Exercise:
The required output is every line from the beginning of the entries below through the line that includes "box(bm, x0+l, x1-r, y0, y1, z0, z0+b, bev, 1);", copied exactly.

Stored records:
□ □ □ □

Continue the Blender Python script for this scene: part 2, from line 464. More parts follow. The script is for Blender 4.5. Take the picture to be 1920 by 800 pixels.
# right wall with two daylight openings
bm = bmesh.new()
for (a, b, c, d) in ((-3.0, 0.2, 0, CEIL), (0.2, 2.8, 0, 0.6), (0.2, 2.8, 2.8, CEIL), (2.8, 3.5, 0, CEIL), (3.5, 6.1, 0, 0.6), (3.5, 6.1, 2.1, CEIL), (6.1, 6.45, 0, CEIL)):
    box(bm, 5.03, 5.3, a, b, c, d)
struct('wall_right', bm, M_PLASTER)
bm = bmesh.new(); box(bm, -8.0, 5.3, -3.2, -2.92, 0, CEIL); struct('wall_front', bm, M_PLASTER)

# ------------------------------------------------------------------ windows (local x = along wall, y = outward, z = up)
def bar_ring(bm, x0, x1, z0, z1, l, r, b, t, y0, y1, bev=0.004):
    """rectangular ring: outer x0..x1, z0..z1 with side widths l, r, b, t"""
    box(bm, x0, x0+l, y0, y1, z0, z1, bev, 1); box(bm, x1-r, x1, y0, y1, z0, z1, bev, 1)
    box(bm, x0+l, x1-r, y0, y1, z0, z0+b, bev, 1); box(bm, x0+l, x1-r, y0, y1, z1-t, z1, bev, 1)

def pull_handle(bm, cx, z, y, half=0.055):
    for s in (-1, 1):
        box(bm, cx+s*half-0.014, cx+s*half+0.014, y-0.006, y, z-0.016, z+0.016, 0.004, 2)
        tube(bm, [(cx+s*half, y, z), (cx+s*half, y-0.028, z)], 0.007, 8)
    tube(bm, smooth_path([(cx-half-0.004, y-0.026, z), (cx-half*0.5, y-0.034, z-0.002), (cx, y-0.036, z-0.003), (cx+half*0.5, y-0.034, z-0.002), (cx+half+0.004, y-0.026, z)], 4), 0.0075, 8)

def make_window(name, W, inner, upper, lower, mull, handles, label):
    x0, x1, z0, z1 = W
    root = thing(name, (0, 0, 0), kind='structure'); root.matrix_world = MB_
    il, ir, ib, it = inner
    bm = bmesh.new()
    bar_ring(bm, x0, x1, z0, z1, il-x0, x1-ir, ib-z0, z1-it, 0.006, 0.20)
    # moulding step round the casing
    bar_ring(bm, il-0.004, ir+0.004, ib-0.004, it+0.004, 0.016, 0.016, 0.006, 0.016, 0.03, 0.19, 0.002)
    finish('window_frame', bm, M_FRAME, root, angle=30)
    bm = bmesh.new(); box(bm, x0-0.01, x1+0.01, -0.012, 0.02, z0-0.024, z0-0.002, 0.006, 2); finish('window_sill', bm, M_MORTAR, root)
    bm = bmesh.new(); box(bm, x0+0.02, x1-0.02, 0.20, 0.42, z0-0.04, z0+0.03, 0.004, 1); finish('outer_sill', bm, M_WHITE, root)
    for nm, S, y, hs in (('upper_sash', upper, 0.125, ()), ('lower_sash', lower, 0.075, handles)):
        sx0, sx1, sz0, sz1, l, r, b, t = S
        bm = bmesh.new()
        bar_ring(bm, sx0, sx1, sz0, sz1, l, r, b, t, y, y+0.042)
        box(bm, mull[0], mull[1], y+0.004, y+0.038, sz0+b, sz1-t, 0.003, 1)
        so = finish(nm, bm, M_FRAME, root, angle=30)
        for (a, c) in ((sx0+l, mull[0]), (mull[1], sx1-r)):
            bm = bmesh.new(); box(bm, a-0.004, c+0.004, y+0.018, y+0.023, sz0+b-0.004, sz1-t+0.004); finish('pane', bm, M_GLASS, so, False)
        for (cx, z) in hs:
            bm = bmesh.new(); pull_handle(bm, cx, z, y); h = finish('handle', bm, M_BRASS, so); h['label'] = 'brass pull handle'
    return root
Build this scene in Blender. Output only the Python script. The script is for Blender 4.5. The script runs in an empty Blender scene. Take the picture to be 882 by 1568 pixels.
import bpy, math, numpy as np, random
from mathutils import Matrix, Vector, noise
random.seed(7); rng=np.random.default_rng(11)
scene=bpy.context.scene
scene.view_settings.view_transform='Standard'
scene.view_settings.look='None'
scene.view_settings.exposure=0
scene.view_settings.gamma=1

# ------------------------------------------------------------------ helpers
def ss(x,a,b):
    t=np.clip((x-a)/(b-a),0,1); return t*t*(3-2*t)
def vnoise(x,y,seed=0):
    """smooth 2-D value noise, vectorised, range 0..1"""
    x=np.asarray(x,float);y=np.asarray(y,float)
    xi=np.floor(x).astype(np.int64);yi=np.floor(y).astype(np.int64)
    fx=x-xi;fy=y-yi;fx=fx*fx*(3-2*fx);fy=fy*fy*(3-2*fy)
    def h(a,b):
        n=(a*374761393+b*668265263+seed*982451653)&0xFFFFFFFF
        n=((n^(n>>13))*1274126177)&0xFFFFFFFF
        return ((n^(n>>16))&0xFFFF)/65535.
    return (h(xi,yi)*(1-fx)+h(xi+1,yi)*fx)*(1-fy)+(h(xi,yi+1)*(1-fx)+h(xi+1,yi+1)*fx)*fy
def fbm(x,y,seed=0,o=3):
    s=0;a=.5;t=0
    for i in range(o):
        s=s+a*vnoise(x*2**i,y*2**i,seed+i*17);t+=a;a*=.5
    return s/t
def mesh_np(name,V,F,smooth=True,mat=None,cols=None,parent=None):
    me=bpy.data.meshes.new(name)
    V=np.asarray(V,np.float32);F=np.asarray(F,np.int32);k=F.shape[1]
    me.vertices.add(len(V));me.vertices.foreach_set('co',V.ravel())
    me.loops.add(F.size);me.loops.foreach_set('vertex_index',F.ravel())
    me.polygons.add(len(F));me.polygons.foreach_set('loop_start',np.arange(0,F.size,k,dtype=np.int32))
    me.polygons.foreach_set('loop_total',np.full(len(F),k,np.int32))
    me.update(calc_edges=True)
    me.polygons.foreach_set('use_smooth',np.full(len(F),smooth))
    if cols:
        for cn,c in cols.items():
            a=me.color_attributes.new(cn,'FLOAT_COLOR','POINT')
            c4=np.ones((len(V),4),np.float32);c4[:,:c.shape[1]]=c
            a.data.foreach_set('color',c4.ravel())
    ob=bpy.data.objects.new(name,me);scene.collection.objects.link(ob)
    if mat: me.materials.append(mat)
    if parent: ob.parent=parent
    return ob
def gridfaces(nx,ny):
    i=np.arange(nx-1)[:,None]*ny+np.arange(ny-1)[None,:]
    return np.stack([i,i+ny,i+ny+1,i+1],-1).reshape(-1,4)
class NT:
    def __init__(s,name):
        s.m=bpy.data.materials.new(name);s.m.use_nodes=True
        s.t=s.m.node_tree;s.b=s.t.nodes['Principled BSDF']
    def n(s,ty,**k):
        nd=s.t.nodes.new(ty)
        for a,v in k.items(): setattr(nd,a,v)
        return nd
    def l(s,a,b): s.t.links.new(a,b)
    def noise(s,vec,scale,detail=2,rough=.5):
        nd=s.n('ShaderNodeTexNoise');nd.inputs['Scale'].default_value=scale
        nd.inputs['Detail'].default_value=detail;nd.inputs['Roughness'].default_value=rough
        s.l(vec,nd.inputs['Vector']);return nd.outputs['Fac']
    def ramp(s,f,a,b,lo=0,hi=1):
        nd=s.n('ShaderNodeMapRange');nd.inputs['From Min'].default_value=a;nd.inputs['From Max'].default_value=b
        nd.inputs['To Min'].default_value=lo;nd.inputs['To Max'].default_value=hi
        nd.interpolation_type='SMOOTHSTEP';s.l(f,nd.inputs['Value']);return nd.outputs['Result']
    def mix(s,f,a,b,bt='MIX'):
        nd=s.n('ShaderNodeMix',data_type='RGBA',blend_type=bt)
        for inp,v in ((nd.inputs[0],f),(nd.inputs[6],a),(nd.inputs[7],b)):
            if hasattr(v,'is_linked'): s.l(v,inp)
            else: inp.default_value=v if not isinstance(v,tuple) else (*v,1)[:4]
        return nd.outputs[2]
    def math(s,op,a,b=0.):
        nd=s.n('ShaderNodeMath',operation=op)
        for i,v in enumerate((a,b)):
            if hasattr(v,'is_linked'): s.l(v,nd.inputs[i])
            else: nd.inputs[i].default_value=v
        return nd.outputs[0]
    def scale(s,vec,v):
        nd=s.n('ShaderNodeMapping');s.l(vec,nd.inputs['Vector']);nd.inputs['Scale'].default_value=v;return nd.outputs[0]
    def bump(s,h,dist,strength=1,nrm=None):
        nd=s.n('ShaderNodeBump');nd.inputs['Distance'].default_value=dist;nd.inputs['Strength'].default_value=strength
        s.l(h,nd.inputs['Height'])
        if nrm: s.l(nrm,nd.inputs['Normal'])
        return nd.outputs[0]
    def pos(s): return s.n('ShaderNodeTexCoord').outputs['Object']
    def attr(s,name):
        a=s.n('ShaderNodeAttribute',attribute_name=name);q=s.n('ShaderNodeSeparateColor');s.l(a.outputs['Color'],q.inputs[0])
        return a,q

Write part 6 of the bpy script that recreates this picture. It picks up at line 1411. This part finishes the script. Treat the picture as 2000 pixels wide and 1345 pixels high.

□ □ □ □

Result:
Continue the Blender Python script for this scene: part 2, from line 464. More parts follow. The script is for Blender 4.5. Take the picture to be 1920 by 800 pixels.
# right wall with two daylight openings
bm = bmesh.new()
for (a, b, c, d) in ((-3.0, 0.2, 0, CEIL), (0.2, 2.8, 0, 0.6), (0.2, 2.8, 2.8, CEIL), (2.8, 3.5, 0, CEIL), (3.5, 6.1, 0, 0.6), (3.5, 6.1, 2.1, CEIL), (6.1, 6.45, 0, CEIL)):
    box(bm, 5.03, 5.3, a, b, c, d)
struct('wall_right', bm, M_PLASTER)
bm = bmesh.new(); box(bm, -8.0, 5.3, -3.2, -2.92, 0, CEIL); struct('wall_front', bm, M_PLASTER)

# ------------------------------------------------------------------ windows (local x = along wall, y = outward, z = up)
def bar_ring(bm, x0, x1, z0, z1, l, r, b, t, y0, y1, bev=0.004):
    """rectangular ring: outer x0..x1, z0..z1 with side widths l, r, b, t"""
    box(bm, x0, x0+l, y0, y1, z0, z1, bev, 1); box(bm, x1-r, x1, y0, y1, z0, z1, bev, 1)
    box(bm, x0+l, x1-r, y0, y1, z0, z0+b, bev, 1); box(bm, x0+l, x1-r, y0, y1, z1-t, z1, bev, 1)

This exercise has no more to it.